» **RECORDED INFORMATION**

****************

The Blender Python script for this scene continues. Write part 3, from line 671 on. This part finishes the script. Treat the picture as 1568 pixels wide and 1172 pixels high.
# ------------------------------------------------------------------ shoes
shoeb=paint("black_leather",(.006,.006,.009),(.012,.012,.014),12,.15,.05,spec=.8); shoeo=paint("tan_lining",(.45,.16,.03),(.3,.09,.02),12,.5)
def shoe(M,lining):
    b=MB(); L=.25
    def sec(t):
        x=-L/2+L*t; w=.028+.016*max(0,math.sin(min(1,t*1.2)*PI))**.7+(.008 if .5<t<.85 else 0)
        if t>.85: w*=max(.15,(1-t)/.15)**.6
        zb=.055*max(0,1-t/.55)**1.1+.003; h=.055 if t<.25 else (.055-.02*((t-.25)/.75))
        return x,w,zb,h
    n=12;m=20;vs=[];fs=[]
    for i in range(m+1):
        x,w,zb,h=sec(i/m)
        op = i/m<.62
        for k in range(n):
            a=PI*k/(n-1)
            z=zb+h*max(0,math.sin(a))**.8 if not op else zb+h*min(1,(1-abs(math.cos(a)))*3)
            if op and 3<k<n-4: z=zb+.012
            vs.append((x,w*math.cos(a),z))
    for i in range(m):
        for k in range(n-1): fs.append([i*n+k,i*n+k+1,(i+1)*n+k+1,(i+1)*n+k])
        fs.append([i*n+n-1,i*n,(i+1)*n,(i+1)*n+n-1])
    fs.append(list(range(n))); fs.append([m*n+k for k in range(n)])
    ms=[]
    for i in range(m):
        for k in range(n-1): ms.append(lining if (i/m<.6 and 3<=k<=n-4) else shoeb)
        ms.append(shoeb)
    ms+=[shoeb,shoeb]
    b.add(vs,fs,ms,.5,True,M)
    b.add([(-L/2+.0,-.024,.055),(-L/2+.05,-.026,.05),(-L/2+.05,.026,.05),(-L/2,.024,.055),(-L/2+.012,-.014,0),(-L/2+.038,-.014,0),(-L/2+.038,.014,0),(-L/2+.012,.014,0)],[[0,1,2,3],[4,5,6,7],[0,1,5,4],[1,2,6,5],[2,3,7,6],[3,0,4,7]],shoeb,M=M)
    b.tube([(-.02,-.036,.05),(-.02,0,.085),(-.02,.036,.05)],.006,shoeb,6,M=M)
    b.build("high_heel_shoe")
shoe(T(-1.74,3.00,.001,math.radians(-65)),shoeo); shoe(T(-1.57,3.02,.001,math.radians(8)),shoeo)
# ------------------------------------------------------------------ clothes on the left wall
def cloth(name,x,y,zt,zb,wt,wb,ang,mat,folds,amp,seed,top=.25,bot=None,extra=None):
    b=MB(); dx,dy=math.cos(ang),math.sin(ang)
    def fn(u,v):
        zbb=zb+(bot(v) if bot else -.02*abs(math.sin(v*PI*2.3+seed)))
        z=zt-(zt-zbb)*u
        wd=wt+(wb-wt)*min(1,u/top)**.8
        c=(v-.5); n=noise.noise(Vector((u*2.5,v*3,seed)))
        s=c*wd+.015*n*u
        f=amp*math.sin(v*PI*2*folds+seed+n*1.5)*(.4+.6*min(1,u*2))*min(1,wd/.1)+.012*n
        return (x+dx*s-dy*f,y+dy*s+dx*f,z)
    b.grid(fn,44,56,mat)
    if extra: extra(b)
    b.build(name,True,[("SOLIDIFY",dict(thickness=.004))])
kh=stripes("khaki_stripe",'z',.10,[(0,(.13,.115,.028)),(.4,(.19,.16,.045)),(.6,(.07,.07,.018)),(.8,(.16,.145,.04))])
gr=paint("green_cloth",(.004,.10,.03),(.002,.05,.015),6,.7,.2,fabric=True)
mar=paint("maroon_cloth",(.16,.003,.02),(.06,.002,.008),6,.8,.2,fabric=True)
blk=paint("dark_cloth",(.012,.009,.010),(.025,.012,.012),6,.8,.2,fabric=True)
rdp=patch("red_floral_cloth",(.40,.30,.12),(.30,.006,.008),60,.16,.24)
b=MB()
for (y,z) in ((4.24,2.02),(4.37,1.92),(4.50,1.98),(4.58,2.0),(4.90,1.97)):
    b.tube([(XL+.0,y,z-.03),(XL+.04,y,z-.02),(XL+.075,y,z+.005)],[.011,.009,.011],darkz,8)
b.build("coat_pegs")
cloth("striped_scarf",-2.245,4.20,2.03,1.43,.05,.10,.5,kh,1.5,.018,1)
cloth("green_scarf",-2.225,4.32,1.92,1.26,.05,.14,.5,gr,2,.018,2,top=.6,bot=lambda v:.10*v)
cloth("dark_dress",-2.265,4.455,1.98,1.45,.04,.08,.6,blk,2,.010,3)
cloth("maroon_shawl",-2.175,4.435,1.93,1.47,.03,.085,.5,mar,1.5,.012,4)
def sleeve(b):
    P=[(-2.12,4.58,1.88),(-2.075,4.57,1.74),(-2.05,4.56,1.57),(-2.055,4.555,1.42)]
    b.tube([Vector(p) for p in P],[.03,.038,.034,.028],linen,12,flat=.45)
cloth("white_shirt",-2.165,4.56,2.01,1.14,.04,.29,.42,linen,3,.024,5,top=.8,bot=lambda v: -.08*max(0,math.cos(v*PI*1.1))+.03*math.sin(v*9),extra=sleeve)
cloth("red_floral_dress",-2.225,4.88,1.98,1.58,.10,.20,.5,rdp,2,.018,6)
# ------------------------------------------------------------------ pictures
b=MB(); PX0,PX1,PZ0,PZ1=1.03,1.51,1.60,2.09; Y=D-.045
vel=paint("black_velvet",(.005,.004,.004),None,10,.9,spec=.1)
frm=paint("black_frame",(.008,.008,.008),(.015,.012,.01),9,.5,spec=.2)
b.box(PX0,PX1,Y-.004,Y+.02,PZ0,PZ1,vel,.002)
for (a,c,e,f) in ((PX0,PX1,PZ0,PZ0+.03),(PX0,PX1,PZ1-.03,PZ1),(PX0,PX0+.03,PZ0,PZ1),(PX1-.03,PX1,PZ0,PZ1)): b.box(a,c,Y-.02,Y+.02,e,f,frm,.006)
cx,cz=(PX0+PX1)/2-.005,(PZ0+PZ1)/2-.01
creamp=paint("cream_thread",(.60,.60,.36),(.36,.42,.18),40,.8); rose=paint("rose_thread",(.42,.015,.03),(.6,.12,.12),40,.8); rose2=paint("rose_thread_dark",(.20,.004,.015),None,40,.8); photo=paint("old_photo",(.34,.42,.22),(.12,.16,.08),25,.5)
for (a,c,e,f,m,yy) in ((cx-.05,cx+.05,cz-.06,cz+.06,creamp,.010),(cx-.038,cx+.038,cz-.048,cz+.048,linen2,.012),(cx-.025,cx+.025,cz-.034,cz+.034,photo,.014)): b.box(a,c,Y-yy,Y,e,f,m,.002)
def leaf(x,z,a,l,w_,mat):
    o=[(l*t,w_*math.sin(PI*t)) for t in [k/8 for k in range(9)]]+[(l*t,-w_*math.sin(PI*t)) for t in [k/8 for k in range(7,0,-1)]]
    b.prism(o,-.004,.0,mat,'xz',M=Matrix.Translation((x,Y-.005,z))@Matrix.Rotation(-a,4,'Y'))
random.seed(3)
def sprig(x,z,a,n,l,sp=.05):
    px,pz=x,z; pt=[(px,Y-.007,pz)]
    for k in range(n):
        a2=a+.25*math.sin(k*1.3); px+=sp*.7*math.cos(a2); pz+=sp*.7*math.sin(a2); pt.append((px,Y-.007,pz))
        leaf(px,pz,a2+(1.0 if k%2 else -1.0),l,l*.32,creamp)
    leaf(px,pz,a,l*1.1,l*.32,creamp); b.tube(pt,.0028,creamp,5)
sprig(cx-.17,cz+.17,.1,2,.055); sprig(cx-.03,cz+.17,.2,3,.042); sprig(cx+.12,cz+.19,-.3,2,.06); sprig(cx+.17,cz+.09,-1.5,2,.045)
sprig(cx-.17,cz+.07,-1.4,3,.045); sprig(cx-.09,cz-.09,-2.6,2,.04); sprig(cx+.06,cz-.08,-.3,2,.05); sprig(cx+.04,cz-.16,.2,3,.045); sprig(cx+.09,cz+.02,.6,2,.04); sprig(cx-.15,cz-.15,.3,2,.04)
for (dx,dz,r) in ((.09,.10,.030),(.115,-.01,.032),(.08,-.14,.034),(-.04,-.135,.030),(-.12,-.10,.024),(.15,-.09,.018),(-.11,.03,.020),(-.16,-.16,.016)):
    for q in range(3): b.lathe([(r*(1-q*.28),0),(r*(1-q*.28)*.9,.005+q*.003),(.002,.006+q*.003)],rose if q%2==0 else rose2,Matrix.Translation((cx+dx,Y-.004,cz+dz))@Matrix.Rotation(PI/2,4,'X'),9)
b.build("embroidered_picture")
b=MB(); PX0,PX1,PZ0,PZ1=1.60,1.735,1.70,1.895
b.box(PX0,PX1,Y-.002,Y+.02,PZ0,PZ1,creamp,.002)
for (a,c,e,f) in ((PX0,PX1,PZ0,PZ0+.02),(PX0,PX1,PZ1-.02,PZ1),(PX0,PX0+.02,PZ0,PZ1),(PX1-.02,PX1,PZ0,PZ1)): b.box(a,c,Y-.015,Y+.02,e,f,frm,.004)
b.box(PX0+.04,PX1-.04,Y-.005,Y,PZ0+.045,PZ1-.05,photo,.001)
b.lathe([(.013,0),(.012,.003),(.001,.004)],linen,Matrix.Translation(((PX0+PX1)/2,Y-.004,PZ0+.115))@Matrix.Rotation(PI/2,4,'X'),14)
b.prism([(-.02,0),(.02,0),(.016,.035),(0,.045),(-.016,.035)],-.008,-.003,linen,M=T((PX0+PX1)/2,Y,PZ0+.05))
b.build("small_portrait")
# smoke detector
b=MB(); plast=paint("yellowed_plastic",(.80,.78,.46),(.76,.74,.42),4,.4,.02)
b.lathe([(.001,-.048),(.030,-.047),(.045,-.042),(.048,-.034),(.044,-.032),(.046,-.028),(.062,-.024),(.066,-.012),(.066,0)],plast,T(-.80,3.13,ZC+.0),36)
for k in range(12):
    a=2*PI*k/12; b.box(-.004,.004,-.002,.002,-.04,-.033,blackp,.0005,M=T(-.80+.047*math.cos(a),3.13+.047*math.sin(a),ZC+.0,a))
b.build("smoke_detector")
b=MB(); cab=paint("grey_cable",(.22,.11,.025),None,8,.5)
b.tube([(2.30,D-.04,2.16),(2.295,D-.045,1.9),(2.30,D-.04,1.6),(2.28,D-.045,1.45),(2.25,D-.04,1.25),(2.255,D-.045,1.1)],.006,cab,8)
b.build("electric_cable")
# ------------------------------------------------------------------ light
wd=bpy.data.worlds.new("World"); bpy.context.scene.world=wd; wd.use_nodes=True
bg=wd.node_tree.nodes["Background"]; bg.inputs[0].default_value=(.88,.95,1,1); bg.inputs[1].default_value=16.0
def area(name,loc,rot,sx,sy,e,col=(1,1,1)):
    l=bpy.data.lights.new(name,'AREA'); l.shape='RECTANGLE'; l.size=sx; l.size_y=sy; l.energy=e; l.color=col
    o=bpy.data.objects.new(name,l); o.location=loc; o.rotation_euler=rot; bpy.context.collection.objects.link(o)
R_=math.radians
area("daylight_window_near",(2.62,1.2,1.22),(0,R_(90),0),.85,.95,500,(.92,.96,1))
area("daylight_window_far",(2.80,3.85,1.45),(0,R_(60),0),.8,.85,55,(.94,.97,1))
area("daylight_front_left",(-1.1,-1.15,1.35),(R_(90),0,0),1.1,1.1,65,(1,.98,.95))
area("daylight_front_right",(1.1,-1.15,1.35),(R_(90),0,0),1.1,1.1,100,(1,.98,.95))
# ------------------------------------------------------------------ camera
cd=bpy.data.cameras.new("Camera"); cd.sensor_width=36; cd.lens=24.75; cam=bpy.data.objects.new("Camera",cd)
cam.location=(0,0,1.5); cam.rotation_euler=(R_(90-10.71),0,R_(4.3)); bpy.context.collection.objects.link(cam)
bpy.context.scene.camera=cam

****************

» **WHAT YOU ARE ASKED TO DO**
State only how many lines in the material include "scene".

» **OUTPUT OF THE EXERCISE**
3